E o leitor deve estar se indagando, qual a pertinência destas assertivas para o sistema processual em época de novo CPC…

Pontue-se que a cada dia se torna mais comum (e repetitivo) o argumento de que temos processos demais[1] e uma taxa de congestionamento das maiores do mundo[2], no entanto e estranhamente as soluções apresentadas para dimensionar esta situação insistem em ser tão somente legislativas, de gestão e de organização do poder judiciário.

Ou seja, ainda não percebemos que o sistema processual brasileiro trabalha unicamente com as consequências e em pouco se preocupa com as causas.

As demandas aumentam ano a ano em decorrência do descumprimento de direitos e pouco se fala e se preocupa com os mecanismos de fiscalidade.

Se já sabemos que o Poder Público e os bancos [3] são os maiores litigantes brasileiros seria mais que imperativo ampliar-se os órgãos e instrumentos de sua fiscalização.  As agências reguladoras deveriam ser reestruturadas e, em especial, os diálogos institucionais entre os poderes constituídos deveriam ser fomentados e aprimorados. Na verdade tanto uns como outros acabam por transferir para o Judiciário questões de relacionamento com os cidadãos ou os clientes (respectivamente), se desonerando do custo de manutenção de serviços de atendimento, e, logo, onerando o Judiciário.

Paradoxalmente, o mais recorrente são os não-diálogos ou pseudo-diálogos entre os atores envolvidos na litigiosidade brasileira; se preocupando mais com o litígio após sua eclosão do que se buscando a resolução preventiva, que seria certamente mais barata e, substancialmente, melhor para o cidadão.

Tudo é judicializado e pouco se pensa em como solucionar os gatilhos da litigiosidade.

Há se rememorar o que já dissemos em outra oportunidade, em ótima companhia: "o deslocamento das questões políticas e de efetivação dos direitos sociais no Poder Judiciário não pode olvidar da percepção do último grande legislador processual do século XX, Lord Woolf, que na monumental reforma inglesa de 1998, afirmou que um enorme numerário financeiro era usado pelo sistema judicial para resolução de um contencioso decorrente do não cumprimento de direitos fundamentais sociais e que seria melhor direcionar esses valores no gasto e asseguramento de políticas públicas de saúde, habitação (na situação inglesa) e aos quais se poderia agregar, no Brasil, a inúmeros outros direitos fundamentais não assegurados minimamente a nossos cidadãos; geradores de milhões de ações em nosso sistema judiciário". [4]

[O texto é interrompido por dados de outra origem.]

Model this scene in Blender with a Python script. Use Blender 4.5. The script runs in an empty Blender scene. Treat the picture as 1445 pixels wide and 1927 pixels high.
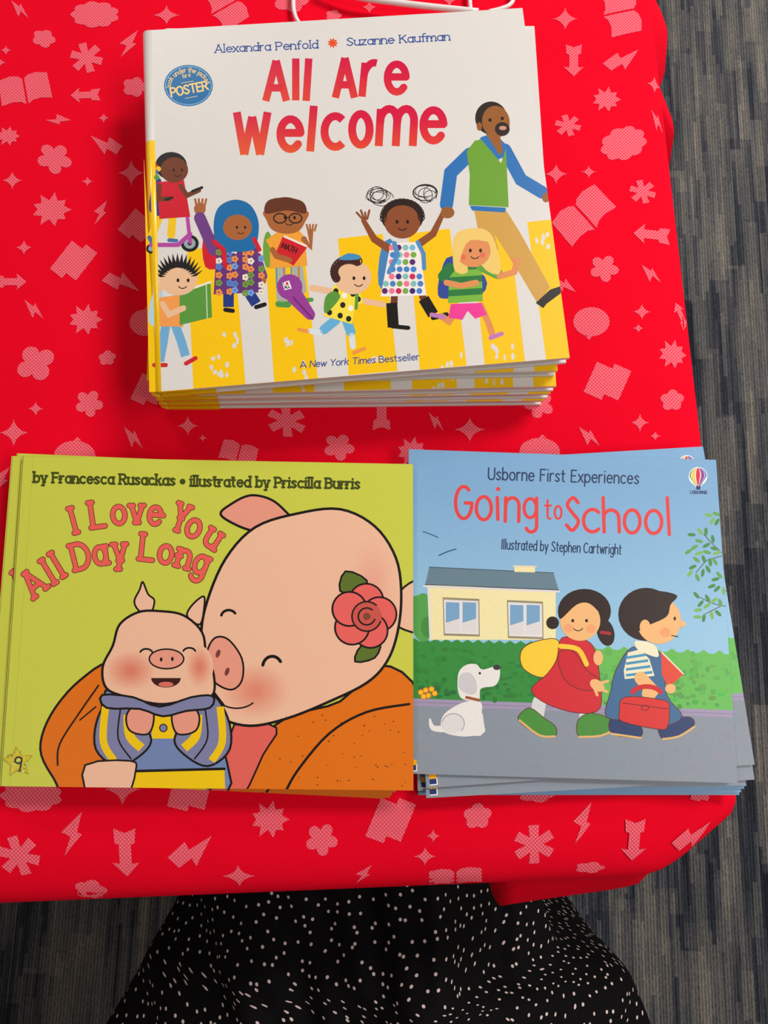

Sei e já confessei que o aqui falado é óbvio. Mas me parece que suplantada e etapa legislativa de criação e aprovação de um novo código (capítulo altamente relevante, mas ineficaz sozinho para o dimensionamento da situação que nos encontramos) é hora de se promover uma abordagem profunda dos problemas das litigiosidades no Brasil. Sem isto, continuaremos a enxugar um enorme cubo de gelo com guardanapos.

Como em tudo na vida é hora de se levar a sério a prevenção, agora  de litígios, sem que com isto se restrinja o acesso à justiça. Tratar das causas, assegurando direitos e melhorando os diálogos institucionais e a fiscalidade mediante o devido processo constitucional, e não impedindo o auferimento dos direitos. Criar órgãos internos de relacionamento com as pessoas envolvidas, de forma a solucionar consensualmente os problemas, evitando que todos venham a ser geridos pelo Judiciário, o que vem se tornando insustentável. Que sejamos responsáveis.


[1] Quase 100 milhões.

[2] De cada 10 novas demandas ajuizadas na justiça comum, sete não são julgadas no mesmo ano de ajuizamento. Esta situação já antiga: http://www.cnj.jus.br/noticias/cnj/15587-taxa-de-congestionamento-fica-em-70

[3] Segundo pesquisa do próprio CJJ: http://www.cnj.jus.br/images/pesquisas-judiciarias/pesquisa_100_maiores_litigantes.pdf

[4] THEODORO JUNIOR, Humberto; NUNES, Dierle; BAHIA, Alexandre. Breves considerações sobre a politização do Judiciário e sobre o panorama de aplicação no direito brasileiro – Análise da convergência entre o civil Law e o common Law e dos problemas da padronização decisória. Revista de Processo. RePro 189, ano 35, novembro 2010. Revista dos Tribunais. p.16.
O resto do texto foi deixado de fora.